Fed toplantısının yanı sıra yurtiçinde Hazine tarafından 20 Mart Salı günü (bugün) yapılacak olan 2 ve 10 yıllık tahvil ihraçlarına gelecek talep ile bu ihalelerde oluşacak faizlerde oldukça önemli. Zira, cari dengedeki bozulma ve not indirimi sonrasında en olumsuz tepkinin görüldüğü tahvil faizlerinin ihaleler sonrasında bulunacağı seviyelerin kısa vadeli piyasa yönü açısından belirleyici olması beklenebilir. Son durum itibariyle 2 yıllık gösterge tahvilin bileşik faizi % 13,90; 10 yıllık tahvilin faizi ise % 12,71 seviyesinde bulunmakta. 

Kısa vadede borsanın yönünün kur ve faiz tarafındaki gelişmelere endeksli olması ve bir süre daha oynaklığın yüksek kalması beklenebilir. Endekste 115 bin seviyesi üzerinde kalındıkça yukarı yönlü denemelerin devam etmesi beklenebilir. Ancak, anlamlı ve en azından kısa vadede kalıcı bir yükseliş trendinden söz edebilmek için 117 bin üzerinde kalıcılaşılması son derece önemli. Olumlu senaryoda endeksin 117.500, 118.450 ve 119.250 dirençlerine; olumsuz senaryoda ise 113.800 ve 112.500 desteklerine doğru hareketlendiği görülebilir. 
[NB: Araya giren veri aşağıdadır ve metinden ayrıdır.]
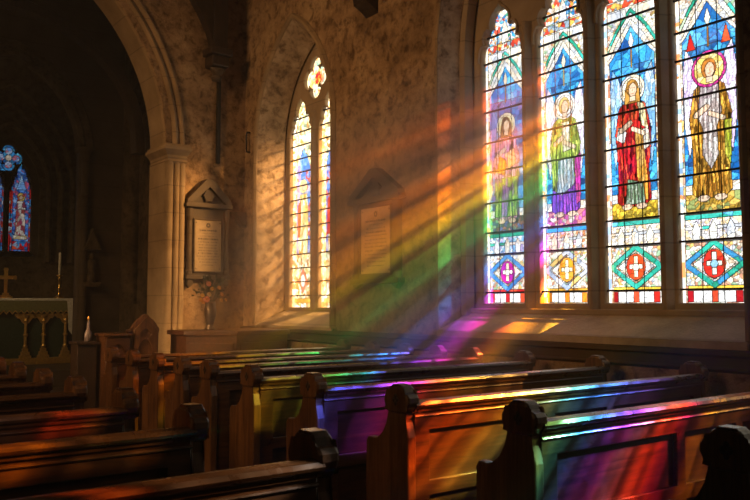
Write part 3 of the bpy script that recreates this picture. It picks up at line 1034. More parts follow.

Mevcut durum itibariyle, enflasyondaki olumlu baz etkilerinin yaz aylarına doğru bir miktar azalacak olması ile Mayıs ayı itibariyle yurtiçinde beklenen halka arzlar dikkate alındığında kısa vadede endeks üzerindeki baskının devam etmesi beklenebilir. Diğer taraftan, ağırlıklı olarak bankacılık sektörü kaynaklı olarak endeksin orta-uzun vadede sahip olduğu ve taşıdığı yukarı yönlü potansiyel de devam etmekte. Ayrıca, birçok olumsuz unsurun da önemli ölçüde fiyatlara yansımış olduğunu not etmekte fayda var. İlk çeyrek sonu itibariyle hükümet tarafından açıklanması beklenen teşviklerin endeksin kısa-orta vadeli seyri açısından belirleyici olması beklenebilir. Uzun lafın kısası, kısa vadede piyasalardaki stresin devam etme olasılığı olsa da ekstra bir olumsuzluk görülmedikçe orta – uzun vadede hâlen TL varlıkların potansiyel taşımaya devam ettiği söylenebilir.